Begin at the line containing "Continue the Blender" in the entries below and end at the line containing "mb = MB(); mb.tube([c0"; transcribe that range exactly and nothing outside it.

Entries taken from a collection
........

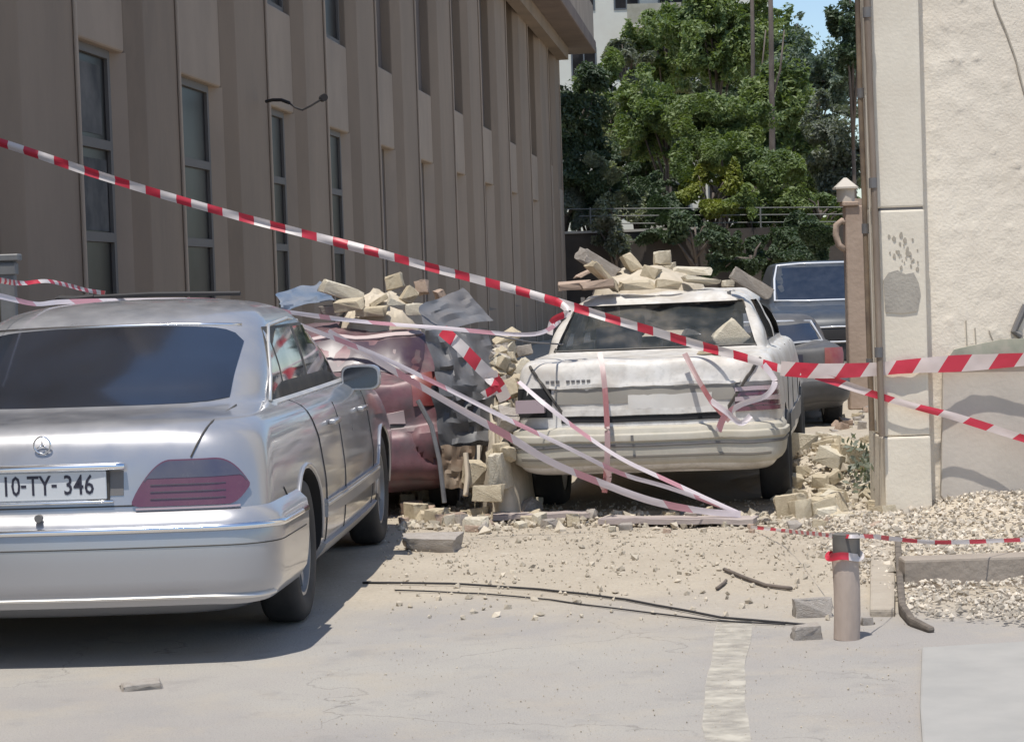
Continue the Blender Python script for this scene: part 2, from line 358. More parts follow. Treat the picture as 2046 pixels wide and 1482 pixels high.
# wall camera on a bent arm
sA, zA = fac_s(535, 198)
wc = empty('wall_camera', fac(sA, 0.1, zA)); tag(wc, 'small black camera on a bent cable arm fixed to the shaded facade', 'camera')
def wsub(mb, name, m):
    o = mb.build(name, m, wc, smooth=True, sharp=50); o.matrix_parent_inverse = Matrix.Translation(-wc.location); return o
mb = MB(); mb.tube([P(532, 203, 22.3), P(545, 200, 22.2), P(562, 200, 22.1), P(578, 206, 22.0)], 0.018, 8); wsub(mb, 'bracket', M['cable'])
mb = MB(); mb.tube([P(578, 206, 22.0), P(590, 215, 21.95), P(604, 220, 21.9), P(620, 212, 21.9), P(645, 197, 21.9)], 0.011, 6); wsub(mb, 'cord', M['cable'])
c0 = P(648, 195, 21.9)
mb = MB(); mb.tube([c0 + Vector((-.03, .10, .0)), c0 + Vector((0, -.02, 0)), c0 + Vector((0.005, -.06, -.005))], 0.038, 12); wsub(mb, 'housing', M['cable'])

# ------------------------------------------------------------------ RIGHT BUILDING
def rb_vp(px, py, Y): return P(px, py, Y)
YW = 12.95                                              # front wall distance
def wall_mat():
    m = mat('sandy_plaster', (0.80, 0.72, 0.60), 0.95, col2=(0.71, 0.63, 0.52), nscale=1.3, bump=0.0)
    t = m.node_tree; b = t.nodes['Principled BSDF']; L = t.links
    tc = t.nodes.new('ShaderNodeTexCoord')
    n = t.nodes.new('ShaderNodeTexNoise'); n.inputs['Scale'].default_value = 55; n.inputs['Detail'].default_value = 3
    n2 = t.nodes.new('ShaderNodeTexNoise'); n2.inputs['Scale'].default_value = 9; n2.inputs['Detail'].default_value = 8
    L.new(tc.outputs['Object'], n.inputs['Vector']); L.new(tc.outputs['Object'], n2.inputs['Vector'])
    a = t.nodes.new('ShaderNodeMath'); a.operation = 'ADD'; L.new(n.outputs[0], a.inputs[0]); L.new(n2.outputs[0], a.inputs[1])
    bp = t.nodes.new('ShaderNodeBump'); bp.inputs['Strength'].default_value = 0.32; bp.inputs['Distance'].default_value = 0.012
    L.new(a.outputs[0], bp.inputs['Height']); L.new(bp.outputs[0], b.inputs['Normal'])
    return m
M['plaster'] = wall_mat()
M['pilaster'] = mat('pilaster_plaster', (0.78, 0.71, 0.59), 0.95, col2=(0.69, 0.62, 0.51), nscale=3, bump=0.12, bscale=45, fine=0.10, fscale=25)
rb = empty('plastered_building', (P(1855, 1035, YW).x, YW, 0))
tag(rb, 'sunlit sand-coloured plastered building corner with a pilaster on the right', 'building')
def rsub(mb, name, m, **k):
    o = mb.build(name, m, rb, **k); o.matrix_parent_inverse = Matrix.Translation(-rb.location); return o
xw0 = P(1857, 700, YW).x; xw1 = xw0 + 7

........

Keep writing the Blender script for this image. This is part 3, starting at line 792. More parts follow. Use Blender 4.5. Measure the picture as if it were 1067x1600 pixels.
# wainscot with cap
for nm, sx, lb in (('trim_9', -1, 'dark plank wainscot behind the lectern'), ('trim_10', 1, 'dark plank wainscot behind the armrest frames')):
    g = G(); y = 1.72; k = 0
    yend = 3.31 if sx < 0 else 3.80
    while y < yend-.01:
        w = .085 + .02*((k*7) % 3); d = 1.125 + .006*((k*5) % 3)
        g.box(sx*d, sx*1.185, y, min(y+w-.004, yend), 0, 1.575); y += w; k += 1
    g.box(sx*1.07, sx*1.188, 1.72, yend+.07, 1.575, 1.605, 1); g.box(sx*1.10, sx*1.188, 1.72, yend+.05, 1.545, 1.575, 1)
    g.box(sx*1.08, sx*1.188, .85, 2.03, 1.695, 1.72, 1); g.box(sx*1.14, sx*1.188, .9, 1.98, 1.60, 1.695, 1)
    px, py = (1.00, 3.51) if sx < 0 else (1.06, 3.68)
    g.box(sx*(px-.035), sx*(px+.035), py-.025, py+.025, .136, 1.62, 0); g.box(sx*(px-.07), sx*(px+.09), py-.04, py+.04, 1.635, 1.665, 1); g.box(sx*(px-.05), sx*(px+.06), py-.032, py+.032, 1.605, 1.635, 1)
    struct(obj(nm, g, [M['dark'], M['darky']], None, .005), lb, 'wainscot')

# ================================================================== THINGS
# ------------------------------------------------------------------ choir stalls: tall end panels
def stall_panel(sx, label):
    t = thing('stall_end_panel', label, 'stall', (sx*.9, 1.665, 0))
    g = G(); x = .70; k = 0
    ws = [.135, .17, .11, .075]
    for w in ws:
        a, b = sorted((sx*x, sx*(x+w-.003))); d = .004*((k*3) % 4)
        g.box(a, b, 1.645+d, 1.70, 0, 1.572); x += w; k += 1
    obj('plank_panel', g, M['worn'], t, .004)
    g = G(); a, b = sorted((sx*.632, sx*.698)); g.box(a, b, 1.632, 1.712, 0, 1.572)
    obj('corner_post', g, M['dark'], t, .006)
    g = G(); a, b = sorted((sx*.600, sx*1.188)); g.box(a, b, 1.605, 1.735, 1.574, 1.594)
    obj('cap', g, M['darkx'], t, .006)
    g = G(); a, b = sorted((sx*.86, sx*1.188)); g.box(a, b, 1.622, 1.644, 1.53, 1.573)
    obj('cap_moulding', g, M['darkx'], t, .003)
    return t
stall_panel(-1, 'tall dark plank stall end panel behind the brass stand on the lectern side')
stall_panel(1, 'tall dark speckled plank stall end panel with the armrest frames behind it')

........

*ANSWER FOR THE TASK*.
Continue the Blender Python script for this scene: part 2, from line 358. More parts follow. Treat the picture as 2046 pixels wide and 1482 pixels high.
# wall camera on a bent arm
sA, zA = fac_s(535, 198)
wc = empty('wall_camera', fac(sA, 0.1, zA)); tag(wc, 'small black camera on a bent cable arm fixed to the shaded facade', 'camera')
def wsub(mb, name, m):
    o = mb.build(name, m, wc, smooth=True, sharp=50); o.matrix_parent_inverse = Matrix.Translation(-wc.location); return o
mb = MB(); mb.tube([P(532, 203, 22.3), P(545, 200, 22.2), P(562, 200, 22.1), P(578, 206, 22.0)], 0.018, 8); wsub(mb, 'bracket', M['cable'])
mb = MB(); mb.tube([P(578, 206, 22.0), P(590, 215, 21.95), P(604, 220, 21.9), P(620, 212, 21.9), P(645, 197, 21.9)], 0.011, 6); wsub(mb, 'cord', M['cable'])
c0 = P(648, 195, 21.9)
mb = MB(); mb.tube([c0 + Vector((-.03, .10, .0)), c0 + Vector((0, -.02, 0)), c0 + Vector((0.005, -.06, -.005))], 0.038, 12); wsub(mb, 'housing', M['cable'])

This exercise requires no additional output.